Calculating nth fibonacci number using the formulae in python

Question

I am calculating the n-th fibonacci number using (a) a linear approach, and (b) this expression

Python code:

'Different implementations for computing the n-th fibonacci number'

def lfib(n):
    'Find the n-th fibonacci number iteratively'
    a, b = 0, 1
    for i in range(n):
        a, b = b, a + b
    return a

def efib(n):
    'Compute the n-th fibonacci number using the formulae'
    from math import sqrt, floor
    x = (1 + sqrt(5))/2
    return long(floor((x**n)/sqrt(5) + 0.5))


if __name__ == '__main__':
  for i in range(60,80):
    if lfib(i) != efib(i):
      print i, "lfib:", lfib(i)
      print "   efib:", efib(i)

For n > 71 I see that the two functions return different values.

Is this due to floating point arithmetic involved in efib()? If so, is it then advisable to calculate the number using the matrix form?

Answer 1

I have a very simple purely python code...

def fibonum(n):   # Give the nth fibonacci number
    x=[0,1]
    for i in range(2,n):
        x.append(x[i-2]+x[i-1])
    print(x[n-1])

Answer 2

You are indeed seeing rounding errors.

The matrix form is the more accurate and much faster algorithm. Literateprograms.org lists a good implementation, but it also lists the following algorithm based on Lucas numbers:

def powLF(n):
    if n == 1:     return (1, 1)
    L, F = powLF(n//2)
    L, F = (L**2 + 5*F**2) >> 1, L*F
    if n & 1:
        return ((L + 5*F)>>1, (L + F) >>1)
    else:
        return (L, F)

def fib(n):
    if n & 1:
        return powLF(n)[1]
    else:
        L, F = powLF(n // 2)
        return L * F

Take a look at Lecture 3 of the MIT Open Courseware course on algorithms for a good analysis of the matrix approach.

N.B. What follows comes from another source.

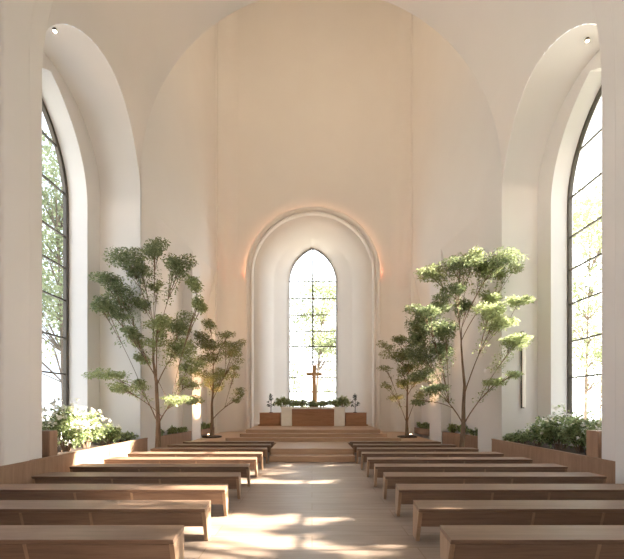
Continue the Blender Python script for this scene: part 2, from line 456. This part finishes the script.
# ------------------------------------------------------------------ benches
OUT_L = [5.15, 5.15, 5.15, 5.15, 5.15, 5.02, 4.98, 4.83, 4.74, 4.60]
OUT_R = [5.41, 5.41, 5.41, 5.41, 5.43, 5.32, 5.18, 4.98, 4.74, 4.60]
ORD = ['nearest', 'second nearest', 'third nearest', 'fourth nearest', 'fifth nearest', 'sixth nearest', 'fourth from the altar', 'third from the altar', 'second from the altar', 'closest to the altar']
def bench(s, k):
    side = 'left' if s < 0 else 'right'
    y0 = 4.08+1.08*k-.45; xi, xo = 1.39, (OUT_L if s < 0 else OUT_R)[k]
    t = empty('pew_bench', (s*(xi+xo)/2, y0, 0))
    L = (xo-xi)/2
    where = ORD[k]
    lab = 'wooden slab pew bench %s of the aisle, %s' % (side, where + (' to the camera' if k < 6 else ''))
    tag(t, lab, 'bench', 'wooden pew benches %s of the aisle' % side)
    q = MB(); q.prism_yz([(0, .45), (.017, .40), (.437, .40), (.45, .45)], -L, L); q.build('seat', M_bench, t, bevel=.006)
    q = MB(); q.prism_yz([(.018, .398), (.07, .205), (.105, .205), (.055, .398)], -L+.05, L-.05); q.build('apron', M_bench, t, bevel=.004)
    q = MB(); q.prism_yz([(.43, .398), (.40, .25), (.365, .25), (.395, .398)], -L+.05, L-.05); q.build('rear_apron', M_bench, t)
    for e in (-1, 1):
        q = MB(); x1 = e*L; x0 = e*(L-.05)
        q.prism_yz([(.0175, .399), (.125, 0), (.36, 0), (.434, .399)], min(x0, x1), max(x0, x1)); q.build('end_panel', M_bench_end, t, bevel=.005)
    for o in list(t.children):
        for v in o.data.vertices:
            if -s*v.co.x > L-.08:
                v.co.x += -s*(.045*(1-v.co.y/.45)+.02*(1-v.co.z/.45))
    for xx in (2.8, 3.68):
        q = MB(); x = s*xx-s*(xi+xo)/2
        q.prism_yz([(.0165, .398), (.1245, 0), (.35, 0), (.385, .24), (.30, .30), (.30, .398)], x-.018, x+.018); q.build('support_leg', M_bench_end, t)
for k in range(10):
    bench(-1, k); bench(1, k)

# ------------------------------------------------------------------ planters
def planter(name, label, segs, xf, xb, y0, y1, h, z0=0, endbox=None):
    """wood fronted planter: xf(y) front face, xb(y) back"""
    t = empty(name, ((xf(y0)), (y0+y1)/2, z0)); tag(t, label, 'planter')
    ox, oy, oz = t.location
    s = 1 if ox > 0 else -1
    def poly(a, b, d0, d1): return [(xf(a)+s*d0-ox, a-oy), (xf(b)+s*d0-ox, b-oy), (xf(b)+s*d1-ox, b-oy), (xf(a)+s*d1-ox, a-oy)]
    q = MB(); q.prism(poly(y0, y1, 0, .06), 0, h-z0-.03); q.build('front_panel', M_planter, t)
    q = MB(); q.prism(poly(y0, y1, -.012, .075), h-z0-.03, h-z0); q.build('top_rail', M_planter, t)
    for a, b in segs:
        q = MB()
        q.prism([(xf(a)+s*.062-ox, a-oy), (xf(b)+s*.062-ox, b-oy), (xb(b)-s*.01-ox, b-oy), (xb(a)-s*.01-ox, a-oy)], h-z0-.30, h-z0-.07)
        q.build('soil_bed', M_soil, t)
    if endbox:
        q = MB(); a, b, zt = endbox
        q.box(min(xf(a)+s*.08, xb(a)-s*.02)-ox, max(xf(a)+s*.08, xb(a)-s*.02)-ox, a-oy, b-oy, h-z0-.05, zt-z0); q.build('end_board', M_planter, t, bevel=.01)
    return t
HL, HR = .70, .67
planter('long_planter', 'long oak planter running along the left wall under the tall window', [(7.75, 12.15), (2.3, 6.2)], lambda y: -5.36, lambda y: -6.93, -3, 12.22, HL, endbox=(7.78, 8.02, 1.22))
planter('long_planter', 'long oak planter running along the right wall under the tall window', [(7.75, 12.15), (2.3, 6.2)], lambda y: 5.855, lambda y: 7.37, -3, 12.22, HR, endbox=(7.78, 8.12, 1.22))
for s, side in ((-1, 'left'), (1, 'right')):
    X = CH[s]['x']
    for k, (r0, r1) in enumerate(CH[s]['r']):
        z0 = 0
        if k == 0:
            planter('recess_planter', 'oak planter in the first chancel recess on the %s, behind the big maple' % side, [(r0+.02, r1-.02)], (lambda X: lambda y: X(y)+s*.03)(X), (lambda X: lambda y: X(y)+s*RD)(X), r0+.02, r1-.02, .64, z0)
        else:
            planter('recess_planter', 'small oak planter in the far chancel recess on the %s, beside the small maple' % side, [(r0+.02, r1-.02)], (lambda X: lambda y: X(y)+s*.03)(X), (lambda X: lambda y: X(y)+s*RD)(X), r0+.02, r1-.02, .64, FZ)

# ------------------------------------------------------------------ foliage
def leaf(mb, p, size, flat=.5, wid=.5):
    """one small pointed leaf folded along its midrib"""
    a = random.uniform(0, 2*math.pi); el = random.gauss(-.2, flat)
    d = Vector((math.cos(a)*math.cos(el), math.sin(a)*math.cos(el), math.sin(el)))
    sd = d.cross(Vector((0, 0, 1)));
    if sd.length < .1: sd = Vector((1, 0, 0))
    sd.normalize(); rl = random.gauss(0, .5)
    up = sd.cross(d); sd = (sd*math.cos(rl)+up*math.sin(rl)); up = sd.cross(d)
    w = size*wid*.5; p = Vector(p)
    o = len(mb.v)
    mb.v += [tuple(p), tuple(p+d*size*.45+sd*w+up*w*.25), tuple(p+d*size), tuple(p+d*size*.45-sd*w+up*w*.25)]
    mb.f += [(o, o+1, o+2), (o, o+2, o+3)]
def inball():
    while True:
        v = Vector((random.uniform(-1, 1), random.uniform(-1, 1), random.uniform(-1, 1)))
        if v.length < 1: return v
def bez(a, b, c, n=6):
    return [a*(1-t)**2+b*2*t*(1-t)+c*t*t for t in [i/n for i in range(n+1)]]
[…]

Both the above algorithm and the matrix approach has Θ(lg n) complexity, just like the naive recursive squaring method you used, yet without the rounding problems. The Lucas numbers approach has the lowest constant cost, making it the faster algorithm (about twice as fast as the matrix approach):

>>> timeit.timeit('fib(1000)', 'from __main__ import fibM as fib', number=10000)
0.40711593627929688
>>> timeit.timeit('fib(1000)', 'from __main__ import fibL as fib', number=10000)
0.20211100578308105

Answer 3

Is this due to floating point arithmetic involved in efib()?

Yes, it is. Within efib you have

>>> log(x**72)/log(2)
49.98541778140445

and Python floats have about 53 bits of precision on x86-64 hardware, so you're running close to the edge.